Often considered one of the most complicated science fiction movies ever made, Primer centers around Abe (David Sullivan) and Aaron (Shane Carruth), two men who accidentally invent a time machine and resolve to understand what they've created. While it sounds simple, the movie rapidly cycles into different timelines and body doubles with no onscreen explanation. It's no wonder that most viewers were confused by the ending, in which a double of Abe accompanies a double of Aaron to an airport, promising to protect Aaron's family from... someone, while another Aaron double calls yet another double of Aaron mumbling a cryptic warning. Simple, right?
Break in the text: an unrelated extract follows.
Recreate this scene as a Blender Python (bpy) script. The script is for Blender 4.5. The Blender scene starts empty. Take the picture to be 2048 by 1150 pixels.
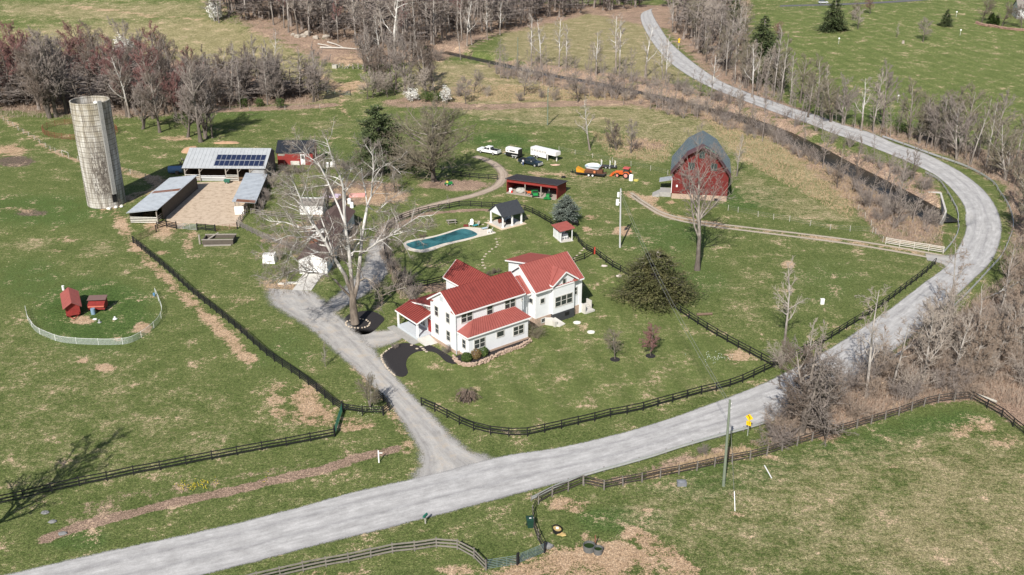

This detailed timeline of the movie which helps at least explain how many copies of Abe and Aaron are onscreen in the last five minutes. For a simpler explanation of what happens when two scientists invent a time machine, it may be pertinent to quote Jurassic Park: "Your scientists were so preoccupied with whether or not they could, they didn't stop to think if they should."

The Third Man

Arguably one of the best American noir films ever made, Orson Welles' The Third Man follows a pulp Western writer, Holly Martins (Joseph Cotton), as he arrives in Allied-occupied Vienna to see an old friend, Harry Lime (Orson Welles), and tries to uncover a conspiracy of racketeering, police corruption, and betrayal. By the end of the film, Lime is dead by a police bullet, and Martins is preparing to leave Vienna.

The film's final shot is of Anna Schmidt (Alida Valli), Lime's ex-girlfriend and Martins' de facto love interest, as she methodically walks by Martins, completely ignoring him, seemingly furious at him for the role he played in Lime's death. While a grim ending is often part and parcel of film noir, the ending actually has a larger thematic connection to Martins' arc.

Martins spends the film threatening to write a book about his treatment in Vienna at the hands of the military authorities, at one point referencing the movie's title as a possible name for the unwritten work, and he seems to think of his experiences as one of his pulp novels. Even as the film's tone turns dark and Lime reveals the depths of his evil, Martins continues to act like a righteous pulp hero. It's only with the last shot, as the damsel in distress chooses to walk by Martins, likely to deportation and possible death, that he realizes the depths of his ignorance. Life isn't one of his Westerns: sometimes the villain's death doesn't make everything better for everyone.